映画感想:「フォービドゥン・プレイス 禁じられた場所」(25点/モンスター)

■■■「フォービドゥン・プレイス 禁じられた場所」■■■
(25点/モンスター)


 カナダの森林地帯の湖岸。
 友人らと3人でキャンプをしていたエイプリルは、カヌーで川下りに訪れていた人気ロックバンドのバンドマンであるミッチと出会う。


 バンドの曲作り担当であるエリックがスランプに陥り、気分転換とインスピレーションを得るためにバンドの巡ってで『先住民の伝説の地』を巡っている事を知った彼女は、3人に同行して森の奥へと向かう事となる。


 しかし、キャンプでドラッグを楽しんでいたところ、メンバーの一人が頭から血を噴き出して倒れるという謎の事態が発生。
 携帯も通じず警察や救急を呼ぶ手段も無く途方にくれていたところ、森の奥からあきらかに人間ではない『異形』の影が彼らを監視している事に気づくが…

 


 スランプに陥ったバンドメンバーがインスピレーションを得るために『先住民の伝説の地』を訪れたところ、その場所で予想だにしない恐怖に遭遇する…という、オカルト要素強めのモンスターホラー映画。
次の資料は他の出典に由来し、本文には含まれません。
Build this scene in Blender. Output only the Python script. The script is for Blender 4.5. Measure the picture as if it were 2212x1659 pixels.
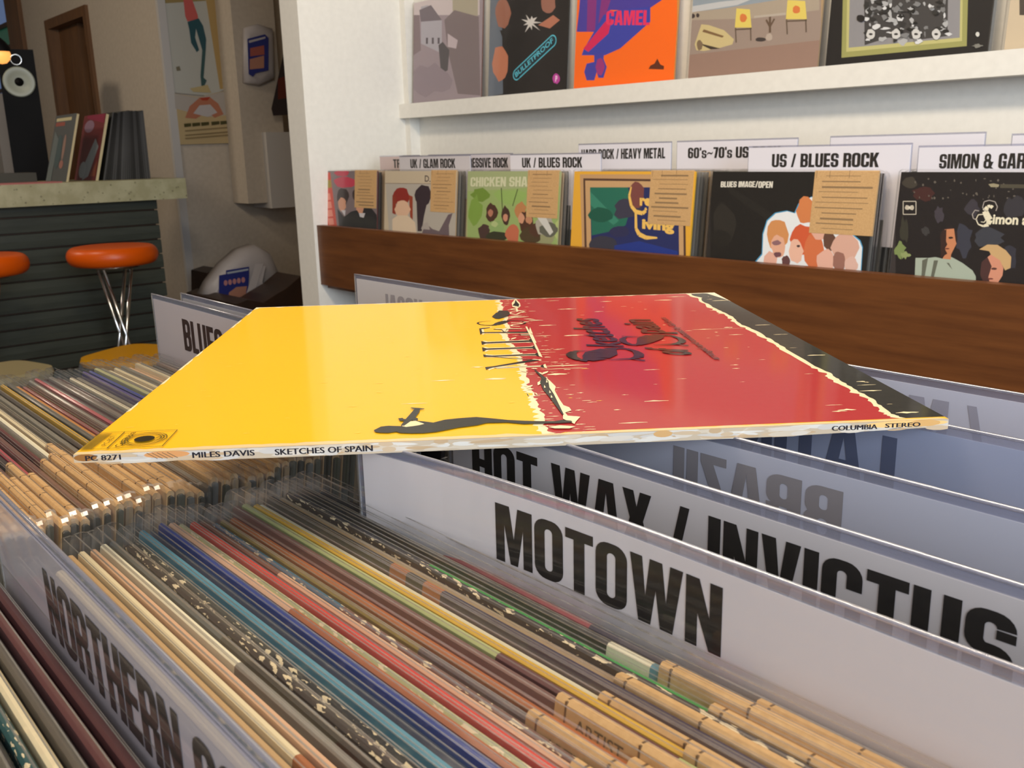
import bpy, math, random
from mathutils import Vector, Matrix
random.seed(7)
SC = bpy.context.scene
COL = SC.collection
for o in list(bpy.data.objects): bpy.data.objects.remove(o)

# ------------------------------------------------------------------ camera (origin of the world = the lens)
FPX, CX, CY = 2005.2, 1106.0, 829.5
RR = Vector((0.65935421, 0.75147541, -0.02316734))
RD = Vector((0.1692454, -0.17838068, -0.96929682))
RF = Vector((-0.73253534, 0.63518898, -0.24479981))
cam = bpy.data.cameras.new('camera'); camo = bpy.data.objects.new('camera', cam); COL.objects.link(camo)
camo.matrix_world = Matrix((( RR.x, -RD.x, -RF.x, 0), (RR.y, -RD.y, -RF.y, 0), (RR.z, -RD.z, -RF.z, 0), (0, 0, 0, 1)))
cam.sensor_width = 36; cam.lens = FPX / 2212 * 36; cam.clip_start = .01; cam.clip_end = 60
cam.dof.use_dof = True; cam.dof.focus_distance = .42; cam.dof.aperture_fstop = 42
SC.camera = camo

# ------------------------------------------------------------------ world, lights, exposure
W = bpy.data.worlds.new('world'); SC.world = W; W.use_nodes = True
W.node_tree.nodes['Background'].inputs[0].default_value = (.55, .68, 1, 1)
W.node_tree.nodes['Background'].inputs[1].default_value = .25
def area(name, loc, target, size, power, col, sy=None):
    l = bpy.data.lights.new(name, 'AREA'); l.energy = power; l.color = col
    l.shape = 'RECTANGLE'; l.size = size; l.size_y = sy or size
    o = bpy.data.objects.new(name, l); COL.objects.link(o); o.location = loc
    o.rotation_euler = (Vector(target) - Vector(loc)).to_track_quat('-Z', 'Y').to_euler()
    return o
WARM = (1.0, .85, .66); COOL = (.70, .82, 1.0)
area('window_daylight', (2.3, -.3, .5), (-2.4, 1.2, -.3), 1.6, 112, (.76, .87, 1.0), 1.5)
area('added_front_fill', (.9, -2.1, .35), (-.3, 1.0, -.2), 1.9, 25, (.80, .87, 1.0), 1.3)  # added cool fill for the divider faces; the front wall has no window
area('added_far_fill', (-5.6, -.6, 1.40), (-5.9, 2.0, .1), .5, 16, WARM, .3)  # unseen warm fill added to brighten the door wall
area('ceiling_lamp_rack', (-.9, .25, 1.42), (-1.1, 1.6, -.1), 1.0, 27, WARM, .25)
area('ceiling_lamp_island', (.35, .30, 1.42), (.0, .3, -.2), .35, 6.5, WARM, .35)
area('ceiling_lamp_left', (-1.5, -.9, 1.42), (-1.2, .2, -.3), .5, 6, WARM, .3)
area('ceiling_lamp_bar', (-3.9, .2, 1.40), (-4.4, .5, 0), .4, 10, WARM, .3)
SC.view_settings.view_transform = 'Standard'; SC.view_settings.look = 'None'
SC.view_settings.exposure = 0; SC.view_settings.gamma = 1; SC.view_settings.use_curve_mapping = False
SC.cycles.transparent_max_bounces = 40
SC.cycles.max_bounces = 10; SC.cycles.diffuse_bounces = 4; SC.cycles.glossy_bounces = 4
SC.cycles.sample_clamp_indirect = 4

# ------------------------------------------------------------------ helpers
def s2l(c): return tuple(((v / 12.92) if v <= .04045 else ((v + .055) / 1.055) ** 2.4) for v in c)
def rgb(r, g, b): return s2l((r / 255, g / 255, b / 255))
def ray(x, y): return RR * (x - CX) + RD * (y - CY) + RF * FPX
def P(x, y, ax, val):
    d = ray(x, y); return d * (val / d[ax])
class Surf:                      # a real plane in the room: origin, two in-plane axes, outward normal
    def __init__(s, o, u, v, n): s.o, s.u, s.v, s.n = Vector(o), Vector(u), Vector(v), Vector(n)
    def at(s, x, y):
        d = ray(x, y); p = d * (s.o.dot(s.n) / d.dot(s.n)) - s.o
        return (p.dot(s.u), p.dot(s.v))
    def w(s, a, b, c=0): return s.o + s.u * a + s.v * b + s.n * c

def nodes(name):
    m = bpy.data.materials.new(name); m.use_nodes = True
    nt = m.node_tree; return m, nt, nt.nodes['Principled BSDF']
def mat(name, col, rough=.5, metal=0, spec=.5, coat=0, noise=None, bump=0, nscale=30, stretch=(1, 1, 1), emit=None):
    m, nt, b = nodes(name)
    b.inputs['Base Color'].default_value = (*col, 1); b.inputs['Roughness'].default_value = rough
    b.inputs['Metallic'].default_value = metal; b.inputs['Specular IOR Level'].default_value = spec
    b.inputs['Coat Weight'].default_value = coat; b.inputs['Coat Roughness'].default_value = .08
    if emit: b.inputs['Emission Color'].default_value = (*emit[0], 1); b.inputs['Emission Strength'].default_value = emit[1]
    if noise or bump:
        tc = nt.nodes.new('ShaderNodeTexCoord'); mp = nt.nodes.new('ShaderNodeMapping'); mp.inputs['Scale'].default_value = stretch
        n = nt.nodes.new('ShaderNodeTexNoise'); n.inputs['Scale'].default_value = nscale; n.inputs['Detail'].default_value = 5
        nt.links.new(tc.outputs['Object'], mp.inputs[0]); nt.links.new(mp.outputs[0], n.inputs['Vector'])
        if noise:
            mx = nt.nodes.new('ShaderNodeValToRGB'); mx.color_ramp.elements[0].position = .3; mx.color_ramp.elements[1].position = .7
            mx.color_ramp.elements[0].color = (*col, 1); mx.color_ramp.elements[1].color = (*noise, 1)
            nt.links.new(n.outputs['Fac'], mx.inputs[0]); nt.links.new(mx.outputs[0], b.inputs['Base Color'])
        if bump:
            bp = nt.nodes.new('ShaderNodeBump'); bp.inputs['Strength'].default_value = bump; bp.inputs['Distance'].default_value = .002
            nt.links.new(n.outputs['Fac'], bp.inputs['Height']); nt.links.new(bp.outputs[0], b.inputs['Normal'])
    return m
def mat_print(name, rough, coat=0, worn=0, coat_rough=.08, spec=.5, wave=0):   # printed card: the flat print is a colour attribute
    m, nt, b = nodes(name)
    at = nt.nodes.new('ShaderNodeAttribute'); at.attribute_name = 'Col'
    b.inputs['Roughness'].default_value = rough; b.inputs['Coat Weight'].default_value = coat; b.inputs['Coat Roughness'].default_value = coat_rough
    b.inputs['Specular IOR Level'].default_value = spec
    tc = nt.nodes.new('ShaderNodeTexCoord')
    n = nt.nodes.new('ShaderNodeTexNoise'); n.inputs['Scale'].default_value = 700 if worn else 260; n.inputs['Detail'].default_value = 3
    nt.links.new(tc.outputs['Object'], n.inputs['Vector'])
    mx = nt.nodes.new('ShaderNodeMix'); mx.data_type = 'RGBA'; mx.inputs[7].default_value = (*rgb(225, 205, 165), 1)
    nt.links.new(at.outputs['Color'], mx.inputs[6])
    if worn:
        mp = nt.nodes.new('ShaderNodeMapping'); mp.inputs['Scale'].default_value = (.35, 1, 1)
        nt.links.new(tc.outputs['Object'], mp.inputs[0]); nt.links.new(mp.outputs[0], n.inputs['Vector'])
        r = nt.nodes.new('ShaderNodeValToRGB'); r.color_ramp.elements[0].position = worn; r.color_ramp.elements[1].position = worn + .02
        nt.links.new(n.outputs['Fac'], r.inputs[0]); nt.links.new(r.outputs[0], mx.inputs[0])
    else:
        v = nt.nodes.new('ShaderNodeMath'); v.operation = 'MULTIPLY'; v.inputs[1].default_value = .02
        nt.links.new(n.outputs['Fac'], v.inputs[0]); nt.links.new(v.outputs[0], mx.inputs[0])
    nt.links.new(mx.outputs[2], b.inputs['Base Color'])
    if wave:
        n2 = nt.nodes.new('ShaderNodeTexNoise'); n2.inputs['Scale'].default_value = 14; nt.links.new(tc.outputs['Object'], n2.inputs['Vector'])
        bp = nt.nodes.new('ShaderNodeBump'); bp.inputs['Strength'].default_value = wave; bp.inputs['Distance'].default_value = .01
        nt.links.new(n2.outputs['Fac'], bp.inputs['Height']); nt.links.new(bp.outputs[0], b.inputs['Coat Normal'])
    return m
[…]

 プロットとしては『先住民の伝説の地に冒険に訪れた若者たちが、正体不明のモンスターに襲われる』という割とありがちな感じのお話ではあるのですが、『自分の才能の限界を感じたバンドのメンバーがスピリチュアル的なものに頼るために先祖の伝説の場所を目指す』というのは、ちょっと捻りの効いた設定という印象。


 ただ設定は凝ってはいるのですが、それが本編に活かされているかと言われると、ちょっと微妙なところなのは困りもの。


 まず、お話の前半は『バンドのメンバーがドラッグをキメながら森の中でグダグダやってるだけ』で、モンスターも全然登場しないですし、『先住民の伝説の地』も特に墓地とか遺跡とか遺構のようなものがある訳でもなく、単純に『何もない森の中』なのでビジュアル的にも全く面白味がありません。


 ダラダラと珍道中を繰り広げつつも、中盤で同行者の一人が死んだ辺りからようやくお話が前に進み始めるのですが、その後も主人公たちはやはりダラダラと『先住民の伝説の地』巡りをするだけで、ラスト辺りまで特に見せ場のようなものは無し。


 またその辺りからモンスターも出現するようにはなるものの、モンスターも単に森の中でウロウロしてるだけで殆ど何もしてこないため、とにかく盛り上がるような要素がありません。


 ラスト近くでお話の謎解き的なものが行われたあとは、ようやく少しだけ盛り上がる展開になるのですが、盛り上がるシーンがホントに一瞬だけなのでとにかく物足りない印象。


 モンスターはプレデターもどき』みたいなアーマーっぽい装束の怪人で、ビジュアル的にはなかなかカッコ良いだけに、活躍するシーンが全くないのは残念過ぎです。


 全体的にダラダラしたストーリーに加えて、ラストも何か分かったような分からないようなスッキリしないオチでしたし(儀式をしたら『怪物の姿がずっと見えるようになる』みたいな設定は何か意味があったのか?)、何か全体的にモヤっとした気持ちばかりが残る映画でしたよ。

 


 総評としましては、どうにも『退屈で物足りない内容の低予算モンスターホラー映画』という感じです。


 プロットとかに少し個性的な部分はあるものの、それ以外に見どころとなるような要素も無くて退屈な部分ばかりが目に付く内容なので、あまりオススメできるような要素もありません。


 ネタ映画としても弱いので、特別な理由でも無ければ普通にスルーしてしまって問題のない一本ではないかと思いますよ。